Fife Tourist Guide

Fife: A Scottish heritage and nature destination

Fife, a council area in Scotland, lies between Firth of Tay and Firth of Forth. It is known to be one of the Pictish kingdoms and is still known as the Kingdom of Fife in Scotland. With a population of roughly 360,000, it is the third largest local authority area in Scotland.

Being a peninsula, Fife has several extinct volcanic features. One of which is the Lomond Hills, situated above the rolling farmlands. It is one of the highest points of the county making it a prime spot for paragliders.
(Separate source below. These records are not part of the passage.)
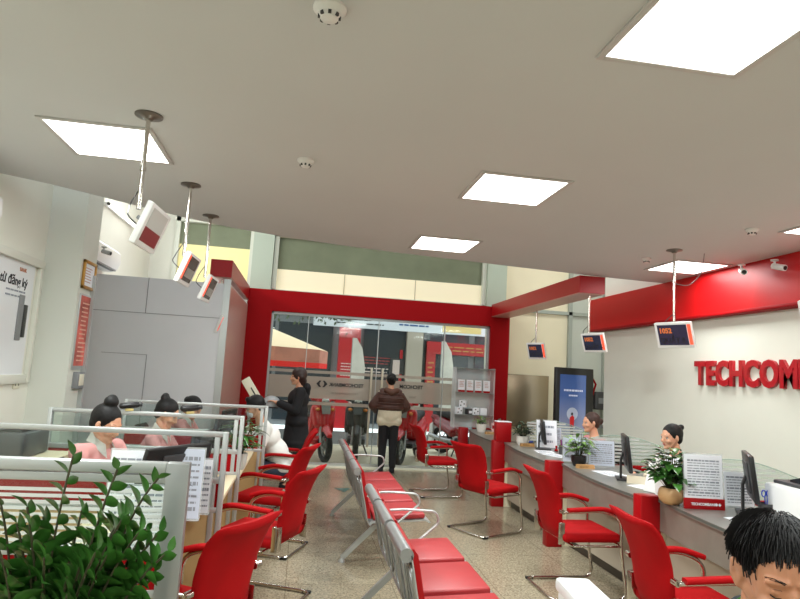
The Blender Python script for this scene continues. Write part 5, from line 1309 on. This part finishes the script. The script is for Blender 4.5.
rows(MB(), .34, .05, 1, AT(-.03, 1.5), 3, .001, table=True).build('headline_print', AWH, r); rows(MB(), .16, .04, 1, AT(-.03, 1.42), 5, .001, table=True).build('headline_print', AWH, r)
MB().cyl((-.04, -.0435, 1.13), (-.04, -.0445, 1.13), .1, n=28).build('pale_disc_picture', mat('advert_disc', (176, 184, 206), .5, emit=(176, 184, 206), es=.2), r)
g = MB(); g.ell((-.045, -.046, 1.13), (.02, .003, .024), n=2); g.tube([(-.07, -.046, .86), (-.05, -.046, .96), (-.03, -.046, .87), (-.02, -.046, .7)], .012, 6); g.tube([(-.05, -.046, .95), (-.06, -.046, .7)], .014, 6); g.build('figure_legs_picture', mat('advert_dark', (50, 52, 66), .5), r)
MB().prism([(-.08, .93), (-.01, .93), (-.005, 1.08), (-.04, 1.11), (-.085, 1.07)], 'y', -.048, -.045).build('figure_coat_picture', mat('advert_red', (190, 24, 30), .5, emit=(190, 20, 26), es=.3), r)
# things behind the display by the grey pane
for nm, lb, loc, bx_, m in (('hanging_bag', 'black bag with a red strap hanging on the rear right pane', (5.12, 10.4, 1.6), (-.09, .09, -.06, .06, -.2, .2), BLACK), ('alarm_box', 'beige wall box right of the advert display', (5.1, 10.5, 1.27), (-.08, .08, -.05, .05, -.12, .12), mat('beige_plastic', (190, 182, 168), .5)), ('control_box', 'dark control box right of the beige wall box', (5.4, 10.5, 1.33), (-.12, .12, -.08, .08, -.16, .16), DGREY)):
    r = thing(nm, lb, nm.split('_')[-1], loc); MB().box(*bx_, bev=.015).build('body', m, r)
    if nm == 'hanging_bag': MB().tube([(.06, 0, .18), (.16, 0, .02), (.08, 0, -.22)], .02, 8).build('strap', REDS, r)
    else: MB().box(-.05, .05, bx_[2]-.006, bx_[2], -.05, .05).build('front_plate', MGREY, r)
r = thing('rear_desk', 'small white stand behind the brown-haired receptionist, right of the display', 'stand', (5.15, 10.0, 0)); MB().box(-.25, .3, -.2, .2, .95, 1.0).build('top', PAPER, r); l_ = MB(); l_.tube(fillet([(-.2, -.15, 0), (-.2, -.15, .9), (.2, -.15, .9), (.2, -.15, 0)], .05), .015, 8); l_.build('leg_frame', MGREY, r)
# white box corner in the foreground
r = thing('queue_kiosk', 'white top corner of a kiosk with a grey side panel, at the bottom edge', 'kiosk', (.86, 1.63, 0), -.1)
MB().box(-.055, .055, -.25, .25, .96, 1.0, bev=.012).build('top', mat('white_gloss_plastic', (236, 238, 240), .3), r); MB().box(-.048, .048, -.24, .24, 0, .965, bev=.01).build('body', WHITE, r); MB().box(-.052, -.046, -.2, .2, .3, .92).build('grey_panel', MGREY, r)
# floor sticker
r = MB(); r.prism([(.55, 8.55), (.78, 8.6), (.68, 8.3)], 'z', .001, .003); tag(r.build('floor_sticker', mat('teal_sticker', (60, 100, 92), .4)), 'teal triangular sticker on the floor left of the farther bench', 'sticker')
# ------------------------------------------------------------------ world, camera
wd = bpy.data.worlds.new('world'); sc.world = wd; wd.use_nodes = True
bg = wd.node_tree.nodes['Background']; bg.inputs['Color'].default_value = srgb(222, 230, 238); bg.inputs['Strength'].default_value = 3.0
cd = bpy.data.cameras.new('camera'); cam = bpy.data.objects.new('camera', cd); col.objects.link(cam); sc.camera = cam
F_, yaw, pitch, roll = 605.28, .15222, .12250, .058301
cd.sensor_width = 36; cd.lens = F_/800*36; cd.clip_start = .05; cd.clip_end = 200
f = V((math.sin(yaw)*math.cos(pitch), math.cos(yaw)*math.cos(pitch), math.sin(pitch)))
r0 = V((math.cos(yaw), -math.sin(yaw), 0)); u0 = r0.cross(f)
rr = r0*math.cos(roll)+u0*math.sin(roll); uu = -r0*math.sin(roll)+u0*math.cos(roll)
Mc = Matrix((rr, uu, -f)).transposed().to_4x4(); Mc.translation = V((0, 0, 1.6)); cam.matrix_world = Mc
sc.view_settings.view_transform = 'Standard'; sc.view_settings.look = 'None'; sc.view_settings.exposure = 0.0
sc.cycles.use_denoising = True; sc.cycles.max_bounces = 10; sc.cycles.transparent_max_bounces = 24
sc.cycles.sample_clamp_indirect = 4
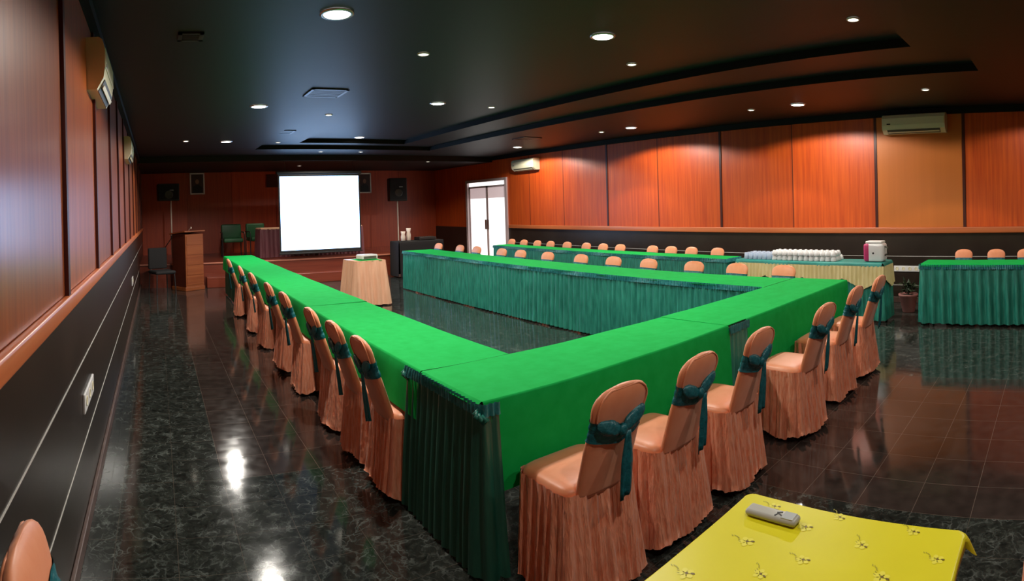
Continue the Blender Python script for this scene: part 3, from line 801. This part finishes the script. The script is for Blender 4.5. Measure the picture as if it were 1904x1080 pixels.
table_skirt('table_skirt', 'teal skirt end peeking out at the far right corner of the near table', [(NX1 + 0.012, NY0 + 0.0), (NX1 + 0.012, NY1)], 0.035, ZT - 0.012, M['teal_skirt'], 12, TS)
# ruffled knots at the near left corner
for (x, y, s_) in ((NX0 - 0.02, NY0 - 0.02, 'front'), (NX0 - 0.02, NY1 + 0.15, 'rear')):
    kb = MB()
    for k in range(7):
        a = k * 0.9
        kb.tube([(x + 0.014 * math.cos(a), y + 0.014 * math.sin(a), ZT - 0.01 - 0.012 * k / 2), (x + 0.026 * math.cos(a + 0.5), y + 0.026 * math.sin(a + 0.5), ZT - 0.025 - 0.007 * k), (x + 0.010 * math.cos(a + 1), y + 0.010 * math.sin(a + 1), ZT - 0.05 - 0.007 * k)], [0.006, 0.012, 0.005], 8)
    o = kb.obj('skirt_knot', M['teal_skirt'], None, True)
    tag(o, 'shiny gathered fabric knot on the %s of the near left table corner' % s_, 'knot', 'gathered skirt knots')

# ------------------------------------------------------------------ wall-side tables on the right
AX0, AX1, AY0, AY1 = 6.78, 7.16, 4.45, 10.2
table(AX0, AX1, AY0, AY1, ZT, 'wall-side table under green cloth with pale teal skirt')
top_cloth('tablecloth', 'green cloth on the long wall-side table behind the right-hand table', AX0, AX1, AY0, AY1, ZT + 0.003, (0.012, 0.1, 0.05, 0.05), M['green'], 6)
table_skirt('table_skirt', 'pale teal skirt on the long wall-side table', [(AX0 - 0.012, AY1), (AX0 - 0.012, AY0 - 0.012), (AX1, AY0 - 0.012)], 0.035, ZT, M['teal_skirt'], 13, TS)
BX0, BX1, BY0, BY1 = 6.80, 7.20, 2.16, 4.28
table(BX0, BX1, BY0, BY1, ZT, 'buffet table with cream swag')
top_cloth('tablecloth', 'teal cloth on the buffet table with cups', BX0, BX1, BY0, BY1, ZT + 0.003, (0.05, 0.05, 0.05, 0.05), M['teal_top'], 7)
table_skirt('table_skirt', 'teal skirt under the cream swag of the buffet table', [(BX0 - 0.006, BY1), (BX0 - 0.006, BY0 - 0.006), (BX1, BY0 - 0.006)], 0.035, ZT - 0.02, M['teal_skirt'], 14, TS, ruffle=False, period=0.07, amp=0.014)
# cream valance with points
pv = MB(); per = [(BX0 - 0.03, y) for y in [BY1 + 0.0 - k * 0.01 for k in range(int((BY1 - BY0 + 0.03) / 0.01) + 1)]] + [(BX0 - 0.03 + 0.01 * k, BY0 - 0.03) for k in range(1, 43)]
vs = []; Rr = 6
for r in range(Rr + 1):
    t_ = r / Rr
    for i, (x, y) in enumerate(per):
        s_ = i * 0.01
        onfront = x < BX0
        Ld = 0.16 + 0.13 * (1 - abs(((s_ + 0.08) % 0.56) / 0.28 - 1)) ** 1.0
        pl = 0.008 * math.sin(s_ * 2 * PI / 0.055) * (0.5 + 0.5 * t_)
        nx, ny = (-1, 0) if onfront else (0, -1)
        vs.append((x + nx * (pl + 0.02 * t_), y + ny * (pl + 0.02 * t_), ZT - 0.035 - Ld * t_))
N = len(per)
pv.add(vs, [(r * N + i, (r + 1) * N + i, (r + 1) * N + i + 1, r * N + i + 1) for r in range(Rr) for i in range(N - 1)])
tag(pv.obj('table_valance', M['cream'], None, True), 'cream pleated valance with hanging points round the buffet table', 'valance')
# green table at the right edge
CX0, CX1, CY0, CY1 = 6.80, 7.22, -0.5, 1.66
table(CX0, CX1, CY0, CY1, ZT, 'table at the right edge of the photo under green cloth')
top_cloth('tablecloth', 'green cloth on the separate table at the right edge', CX0, CX1, CY0, CY1, ZT + 0.003, (0.03, 0.1, 0.05, 0.03), M['green'], 8)
table_skirt('table_skirt', 'teal skirt in deep regular folds on the table at the right edge', [(CX1, CY1 + 0.012), (CX0 - 0.012, CY1 + 0.012), (CX0 - 0.012, CY0)], 0.03, ZT - 0.01, M['teal_skirt'], 15, TS, period=0.115, amp=0.030, rw=0.05, reg=True)

# cups, glasses, canister on the buffet
def cup_mesh():
    return MB().lathe([(0.036, 0.0), (0.038, 0.004), (0.034, 0.03), (0.024, 0.056), (0.018, 0.060), (0.018, 0.066), (0.001, 0.066)], 16)
cup0 = cup_mesh().obj('cup', M['china'], None, True)
tag(cup0, 'white china cup set upside down in rows on the teal buffet cloth', 'cup', 'white cups on the buffet')
first = True
for k in range(12):
    for j in range(4):
        o = cup0 if first else cup0.copy()
        if not first: COL.objects.link(o)
        first = False
        o.location = (6.87 + 0.085 * j + R_.uniform(-.004, .004), 2.84 + 0.079 * k, ZT + 0.006)
        if j < 3:
            o2 = cup0.copy(); COL.objects.link(o2); o2.location = (o.location.x, o.location.y, ZT + 0.006 + 0.0665)
            o2['label'] = 'white china cup stacked upside down on another cup on the buffet'
gl0 = MB().lathe([(0.033, 0.0), (0.034, 0.003), (0.028, 0.085), (0.022, 0.088), (0.001, 0.088)], 16).obj('drinking_glass', M['glassware'], None, True)
tag(gl0, 'bluish drinking glass upside down left of the white cups', 'glass', 'bluish glasses on the buffet')
first = True
for k in range(6):
    for j in range(4):
        o = gl0 if first else gl0.copy()
        if not first: COL.objects.link(o)
        first = False
        o.location = (6.88 + 0.08 * j, 3.92 - 0.0 + 0.055 * 0 + k * 0.0 + 0.0, ZT + 0.006)
        o.location.y = 3.80 + 0.072 * k
ct = thing('canister', 'white canister with magenta stripe standing at the right end of the buffet', 'canister', (6.98, 2.30, ZT + 0.006))
MB().rbox(-0.10, 0.10, -0.13, 0.13, 0, 0.235, 0.035).obj('can_body', M['china'], ct, True)
MB().rbox(-0.104, 0.04, 0.045, 0.134, 0.004, 0.232, 0.03).obj('magenta_stripe', M['magenta'], ct, True)
MB().rbox(-0.085, 0.085, -0.11, 0.11, 0.232, 0.262, 0.014).obj('can_lid', M['white'], ct, True)
MB().lathe([(0.013, 0), (0.013, 0.004), (0.001, 0.004)], 12, T=Matrix.Translation((-0.099, 0.0, 0.11)) @ Matrix.Rotation(-PI / 2, 4, 'Y')).obj('printed_dot', M['suit'], ct)
hd = MB().tube([(-0.02, -0.125, 0.19), (-0.02, -0.165, 0.18), (-0.02, -0.17, 0.10), (-0.02, -0.125, 0.08)], 0.012, 8); hd.obj('can_handle', M['ivory_dark'], ct, True)

# potted plant on the floor by the right wall
pt = thing('potted_plant', 'small dark plant in a pink clay pot on the floor by the right wall', 'potted plant', (7.55, 2.03, 0))
MB().lathe([(0.075, 0), (0.085, 0.01), (0.125, 0.22), (0.135, 0.225), (0.135, 0.25), (0.115, 0.25), (0.11, 0.23)], 24, cap=True).obj('pot', M['pot'], pt, True)
MB().lathe([(0.11, 0.228), (0.001, 0.236)], 24).obj('soil', M['soil'], pt)
lv = MB(); rn = random.Random(9)
for k in range(46):
    a = rn.uniform(0, 2 * PI); el = rn.uniform(0.4, 1.35); L = rn.uniform(0.10, 0.24)
    p0 = Vector((0.03 * math.cos(a), 0.03 * math.sin(a), 0.235 + rn.uniform(0, 0.12)))
    d = Vector((math.cos(a) * math.cos(el), math.sin(a) * math.cos(el), math.sin(el))); s_ = Vector((-math.sin(a), math.cos(a), 0)) * 0.022
    up = Vector((0, 0, -0.05))
    p1 = p0 + d * L * 0.5; p2 = p0 + d * L + up
    lv.add([p0, p1 + s_, p2, p1 - s_, p1 + Vector((0, 0, 0.008))], [(0, 1, 4), (1, 2, 4), (2, 3, 4), (3, 0, 4)])
lv.obj('foliage', M['leaf'], pt)
MB().tube([(0, 0, 0.22), (0.01, 0, 0.38)], 0.008).obj('stem', M['leaf'], pt)

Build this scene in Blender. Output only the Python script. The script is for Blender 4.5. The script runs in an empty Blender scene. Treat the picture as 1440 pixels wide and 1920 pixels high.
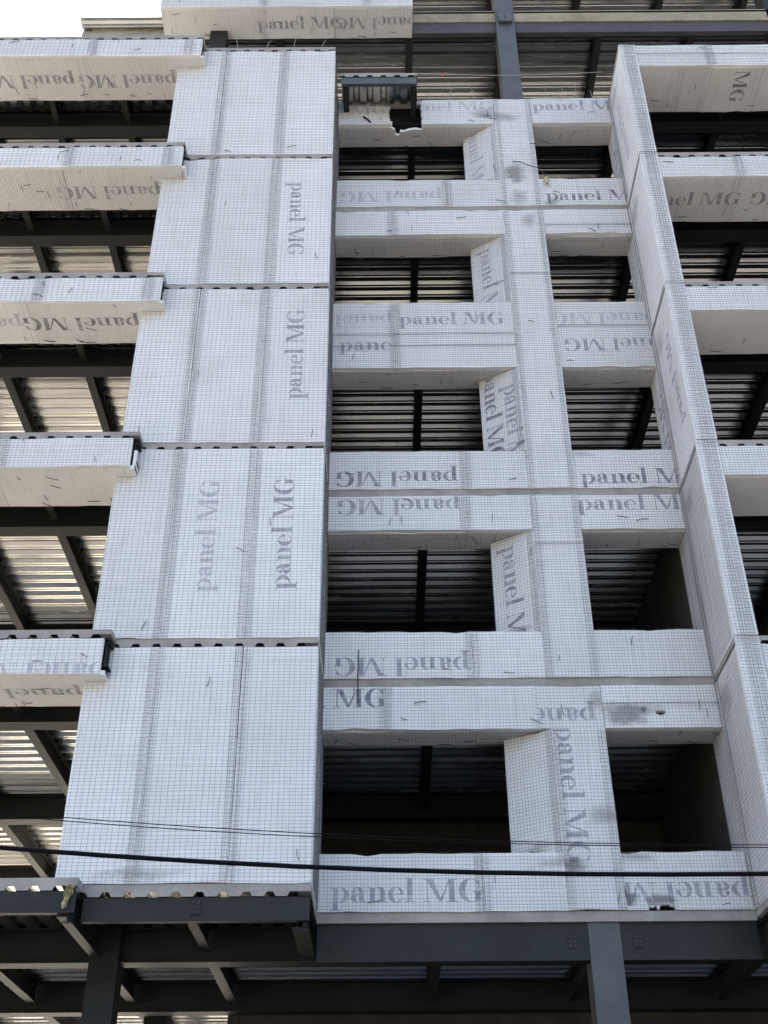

In the east is a cone-shaped volcanic plug, formed when lava hardens in a vent of an active volcano, called Largo Law.

Fife is home to the historical town of St. Andrews, also popularly known as the “Home of Golf.” St. Andrew boasts of architectural and historical structures such as the Cathedral of St. Andrew (once Scotland’s largest structure), St. Rule’s Tower, St. Andrews Castle and the Chapel of Blackfriars. The town also has a lot of sporting activities aside from golf such as swimming, pool, kite-flying, and surfing. The East Sands Leisure Centre provides leisure for tourists and other visitors.

As most locations in Europe, Fife celebrates its history through various art galleries and museums. The Kirkcaldy Museum and Art Gallery is located in the town of Kirkcaldy and is near the town’s war memorial. Its art gallery possesses collections of significant works of Scottish Colourists and hosts temporary exhibitions.

Scotland has a big fishing industry, constituting almost a third of the United Kingdom’s industry. The Scottish Fisheries Museum commemorates and holds some 66,000 items of international and national. The award-winning museum is situated in Anstruther, Fife. It houses various models of boats, fishing gear, and an archive of photograph and paintings. 18 boats including the 104 year old drifter named Reaper can be seen in the museum. A chapel can also be found where fishermen who perished at sea are remembered.

Royal castles and palaces are very much present in Fife. Outside Ancroach, lies Kellie Castle which had existed in 1150. Its gables, corbelled towers, and chimneys are proof that the Kellie Castle was built and designed according to the domestic architecture of the Scottish Baronial  Style. Its last owner was Hew Lorimer, a sculptor. He was the son of Sir Robert Lorimer, a famous Scottish architect. The castle and its surrounding gardens are open to the public with Hew Lorimer’s studio and other works are also exhibited.

Scenic views and nature also plays a big part in Fife. The Tentsmuir Forest, which is part of Tentsmuir Point National Nature reserve, contains many Scots Pine and Corsican Pine. It is next to the Kinshaldy Beach. In 2002, a Fife Costal Path was built which runs along the coast for 82 miles. It features many of Fife’s seaside villages. The path can be coursed through in about six days. A notable place of visit is the Harbourmaster’s House in Dysart.

Many famous people also have the honor of hailing from Fife such as writer Ian Rankin, musician KT Tunstall, and of course, great economist Adam Smith.